PASCAÂ debat pilpres kemarin, mesin pencari di internet mungkin akan banyak dibanjiri kata kunci 'unicorn'. Sebuah istilah baru yang muncul akibat tuntutan perkembangan teknologi yang kian berevolusi. Kata unicorn juga sempat mencuat setelah bos Bukalapak mencuit mengenai data nilai R&D di Indonesia. Meski konon data yang diutarakan tidak mutakhir, namun besaran nilai R&D hanyalah salah satu dari serentetan pekerjaan rumah bangsa Indonesia di era ekonomi digital.
Dirasa kurang tepat jika pengembangan teknologi hanya ditujukan untuk mendukung pengembangan unicorn yang ada di Indonesia. Akan dibawa kemana nasib ribuan start-up lainnya jika mereka tidak diikutsertakan dalam pembangunan ekonomi nasional? Terlebih jika pengembangan infrastruktur terkait, misalnya, hanya ditujukan untuk pengembangan start-up raksasa dengan valuasi lebih dari satu miliar dollar AS.
Perlu diingat bahwa jumlah start-up di Indonesia saat ini menduduki ranking kelima di dunia dengan jumlah mencapai 2.042 (startupranking.com). Seluruh start-up tersebut membutuhkan jawaban pemerintah atas tantangan ekonomi digital yang dihadapi Indonesia.

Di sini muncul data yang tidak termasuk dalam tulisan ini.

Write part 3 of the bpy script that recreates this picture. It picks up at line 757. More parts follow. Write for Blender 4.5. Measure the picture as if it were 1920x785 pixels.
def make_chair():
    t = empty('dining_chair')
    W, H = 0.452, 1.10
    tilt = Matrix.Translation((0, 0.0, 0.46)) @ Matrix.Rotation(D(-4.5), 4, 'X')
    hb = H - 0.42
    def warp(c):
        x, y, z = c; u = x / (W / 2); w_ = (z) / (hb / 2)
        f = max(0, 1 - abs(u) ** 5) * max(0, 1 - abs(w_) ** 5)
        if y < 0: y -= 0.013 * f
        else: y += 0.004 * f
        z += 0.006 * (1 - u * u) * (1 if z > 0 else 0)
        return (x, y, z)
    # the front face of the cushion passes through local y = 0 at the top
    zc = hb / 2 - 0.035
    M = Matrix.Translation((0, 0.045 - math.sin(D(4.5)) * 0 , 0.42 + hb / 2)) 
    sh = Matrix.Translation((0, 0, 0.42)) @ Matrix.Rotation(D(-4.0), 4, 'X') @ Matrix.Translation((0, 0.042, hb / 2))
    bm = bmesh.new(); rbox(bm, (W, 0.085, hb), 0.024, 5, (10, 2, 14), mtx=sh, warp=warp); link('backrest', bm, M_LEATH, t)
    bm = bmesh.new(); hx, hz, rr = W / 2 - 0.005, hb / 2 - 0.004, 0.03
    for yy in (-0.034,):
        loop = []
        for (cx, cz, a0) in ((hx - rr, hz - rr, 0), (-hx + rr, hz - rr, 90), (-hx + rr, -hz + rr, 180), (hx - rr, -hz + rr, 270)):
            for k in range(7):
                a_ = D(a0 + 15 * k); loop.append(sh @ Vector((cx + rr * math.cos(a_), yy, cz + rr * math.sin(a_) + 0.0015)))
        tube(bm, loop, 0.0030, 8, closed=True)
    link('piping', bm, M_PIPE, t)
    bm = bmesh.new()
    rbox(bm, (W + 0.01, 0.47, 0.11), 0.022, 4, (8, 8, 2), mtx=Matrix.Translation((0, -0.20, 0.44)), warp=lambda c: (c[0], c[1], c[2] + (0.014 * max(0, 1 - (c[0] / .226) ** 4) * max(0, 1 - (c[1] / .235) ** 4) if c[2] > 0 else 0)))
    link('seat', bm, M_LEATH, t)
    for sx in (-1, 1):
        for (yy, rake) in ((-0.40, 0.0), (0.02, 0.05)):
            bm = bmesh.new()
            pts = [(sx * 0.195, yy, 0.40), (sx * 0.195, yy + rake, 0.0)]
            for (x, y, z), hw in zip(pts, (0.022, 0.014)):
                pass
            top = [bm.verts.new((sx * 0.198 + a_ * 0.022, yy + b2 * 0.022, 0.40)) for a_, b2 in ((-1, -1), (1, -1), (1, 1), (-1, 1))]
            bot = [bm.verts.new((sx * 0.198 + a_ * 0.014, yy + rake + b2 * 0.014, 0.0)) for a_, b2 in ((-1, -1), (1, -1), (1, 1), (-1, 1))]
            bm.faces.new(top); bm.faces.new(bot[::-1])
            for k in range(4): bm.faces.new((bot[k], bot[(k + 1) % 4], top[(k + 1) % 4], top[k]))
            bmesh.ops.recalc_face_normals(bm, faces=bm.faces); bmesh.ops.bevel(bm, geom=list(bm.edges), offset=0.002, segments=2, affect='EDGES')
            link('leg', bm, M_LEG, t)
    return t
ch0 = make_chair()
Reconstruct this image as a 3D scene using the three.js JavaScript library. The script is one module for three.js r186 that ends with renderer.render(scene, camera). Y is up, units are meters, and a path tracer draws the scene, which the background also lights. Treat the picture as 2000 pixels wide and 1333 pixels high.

Ada banyak tantangan dalam pengembangan ekonomi digital di Indonesia. Utamanya, kesiapan teknologi dan kesenjangan digital (digital divide) antar daerah. Merujuk data BPS, Indeks Pembangunan Teknologi Informasi dan Komunikasi (IP-TIK) Indonesia tahun 2017 hanya sebesar 4,99 dari skala 10. IP-TIK merupakan alat analisis yang powerful untuk memonitor perkembangan masyarakat informasi global (Brahima Sanou). Nilai tersebut tentu saja terbilang rendah sehingga wajar jika International Telecommunication Union (ITU) menempatkan pembangunan TIK di Indonesia pada ranking ke-111 dari 176 negara di dunia, serta mengestimasi hampir separuh masyarakat Indonesia tidak memiliki telepon gengam sendiri.
Jika kepemilikan telepon genggam saja rendah, apalagi dengan penetrasi pengguna internet. Asosiasi Penyelenggara Jasa Internet Indonesia (APJII) mengamini data BPS dan ITU, menyatakan bahwa penetrasi pengguna internet di Indonesia hanya sebesar 54,68 persen, yang setara dengan 143,26 juta dari 262 juta jiwa penduduk Indonesia.
Belum lagi adanya digital divide antar daerah yang terjadi. Disaat IP-TIK DKI Jakarta bertengger di urutan pertama dengan nilai 7,61, IP-TIK provinsi lainnya hanya berada di bawah 6,09 dengan yang terendah Papua sebesar 2,95. Keberadaan digital divide juga ditegaskan oleh data APJII yang menemukan fakta miris bahwa hampir 80 persen pengguna internet berada di Pulau Jawa dan Sumatera.
Human Capital, selanjutnya, juga menjadi hal krusial dalam pengembangan ekonomi digital. Meski anggaran pendidikan dalam porsi belanja APBN dijaga tetap 20 persen, nyatanya masih banyak pekerjaan rumah terkait investasi pembangunan manusia di Indonesia. Bagaimana mungkin membangun ekonomi digital jika tingkat literasi membaca, matematika dan sains masih sangat rendah dan bahkan menduduki ranking terbawah dari seluruh negara ASEAN yang tergabung menjadi partner di PISA 2015, sebuah organisasi di bawah naungan The Organisation for Economic Co-operation and Development (OECD). Literasi tersebut akan erat kaitannya dengan literasi digital dalam menyikapi berbagai macam persoalan terkait ekonomi digital.
Dampak Buruk Ekonomi Digital
Cara pandang seseorang dalam menyikapi perkembangan teknologi akan berdampak pada kehidupannya. Mereka yang mampu mengadopsi teknologi mutakhir akan mudah meraup benefits di era digital. Sebaliknya, bagi mereka yang gagap teknologi, akan mudah terdisrupsi bahkan kehilangan pekerjaan dan pendapatan.
Teknologi akan menciptakan skills-bias dan polarisasi distribusi pekerjaan. Skills-bias terjadi karena perbedaan level pendidikan dan kemampuan mengakses, mengadopsi dan mengembangkan teknologi. Memang, teknologi dapat meningkatkan produktivitas pekerja, namun bukan untuk pekerja yang illiterate. Nasib mereka justru terancam karena harus berkompetisi dengan automaton atau mesin-mesin yang siap kapan saja menggantikan posisi mereka dalam pekerjaan.